Conclusion: GST receipts are not includible in gross receipts for computing deemed income under Section 44B. This issue is decided in favour of the assessee.
Issue (ii): Whether provisions of Section 115JB apply to the assessee in view of Explanation 4A to Section 115JB(1).
Analysis: Coordinate-bench decisions on the same factual matrix concluded that where income is offered under the deeming provisions of Section 44B read with Section 90(2) and relevant tax treaty, Explanation 4A to Section 115JB(1) excludes such income from applicability of Section 115JB. No change in facts or law was shown to warrant a different conclusion.
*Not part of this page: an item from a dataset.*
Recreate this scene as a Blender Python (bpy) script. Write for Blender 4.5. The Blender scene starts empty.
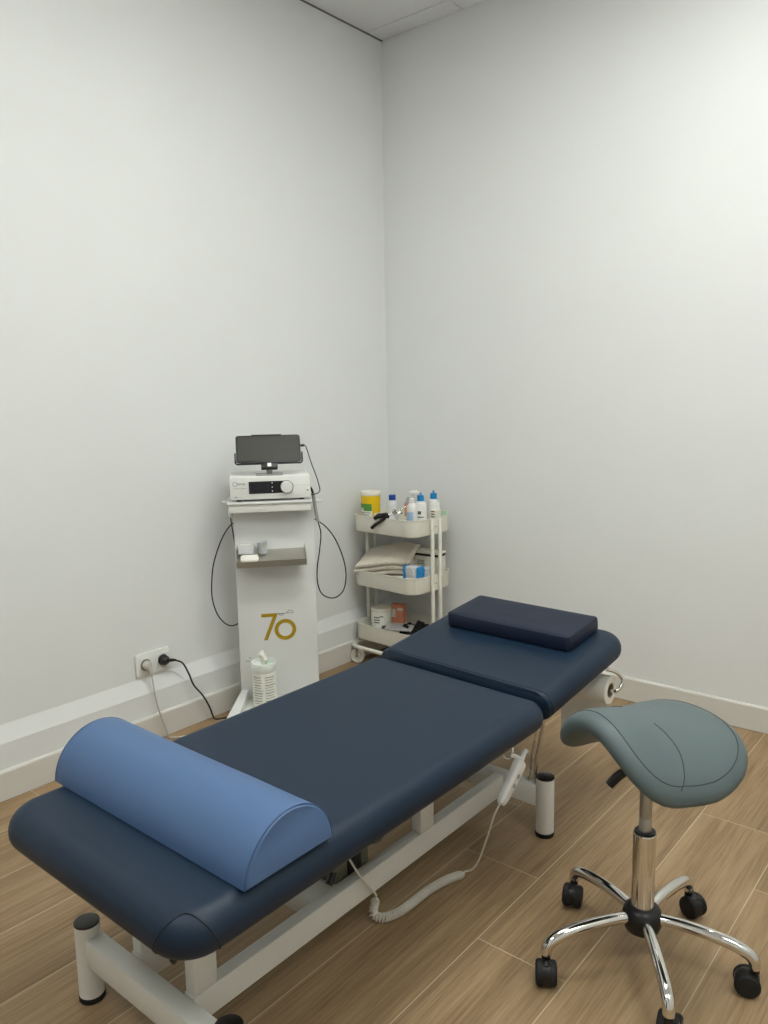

Conclusion: Section 115JB does not apply to the assessee in view of Explanation 4A to Section 115JB(1). This issue is decided in favour of the assessee.
Issue (iii): Whether the assessee is entitled to credit of short TDS and short advance tax and interest under Section 244A.
Analysis: The appellate authority below (CIT(A)) had directed verification and grant of credited TDS and advance tax and computation of interest under Section 244A. The matter remains pending with the AO and a rectification application has been filed; therefore verification and compliance by the AO was directed.
Conclusion: The AO is directed to verify and grant the short TDS and short advance tax credits and compute interest under Section 244A as per law. Grounds on these points are allowed for statistical purposes in favour of the assessee.
Issue (iv): Whether initiation of penalty proceedings under Section 270A is maintainable at this stage.
Analysis: The penalty initiation was premature on the material before the Tribunal and no substantive adjudication on underreporting was warranted at this stage.
Conclusion: Penalty proceedings under Section 270A are dismissed. This issue is decided against the Revenue.
Final Conclusion: The appeal is partly allowed: substantive relief granted to the assessee on the inclusion of GST under Section 44B and applicability of Section 115JB, directions given to the assessing officer to give effect to credits and interest after verification, and penalty initiation dismissed; jurisdictional/time-bar issues were kept open and some consequential matters were left for compliance.
Ratio Decidendi: For computation under Section 44B, only the specified amounts in Section 44B(2) are to be included; statutory levies collected as agent (such as GST) are not part of those specified amounts and therefore are not includible in deemed income under Section 44B.